En définitive, l’histoire des Gens de la Caverne, tout en explorant la relativité du temps, invite à dépasser l’éphémère pour embrasser une vision sacrée de la temporalité. Elle enseigne que le temps, loin d’être un simple écoulement, est un espace sacré où s’exprime la liberté humaine et où se construit la relation entre l’homme et son Créateur. À travers ce récit, le Coran et les traditions spirituelles offrent une leçon universelle : transcender les apparences pour toucher l’éternité. Que cette réflexion illumine nos actions et nous rappelle, en chaque instant, la présence d’une réalité infinie.
Chaque instant, bien qu’éphémère, recèle une opportunité unique d’accéder à l’intemporel. Le temps, en tant que don divin, porte en lui des potentialités infinies, nous invitant à aligner nos actions avec l’ordre cosmique et à faire de chaque moment une offrande de dévotion et de transcendance.

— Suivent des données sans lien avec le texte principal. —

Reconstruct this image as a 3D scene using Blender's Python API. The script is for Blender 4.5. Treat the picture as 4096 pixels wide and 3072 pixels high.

Alors que débute cette nouvelle année, prenons le temps de méditer sur sa valeur profonde, non pas comme une simple mesure, mais comme un cadre privilégié où se façonne notre quête de sens. Que cette année soit un jalon précieux dans votre cheminement, un moment propice pour unir l’éphémère au sublime et inscrire vos vies dans l’éternité.
Bonne et heureuse année à toutes et à tous, qu’elle soit empreinte de paix intérieure, de richesse spirituelle, et d’une harmonie profonde avec le temps et l’éternité.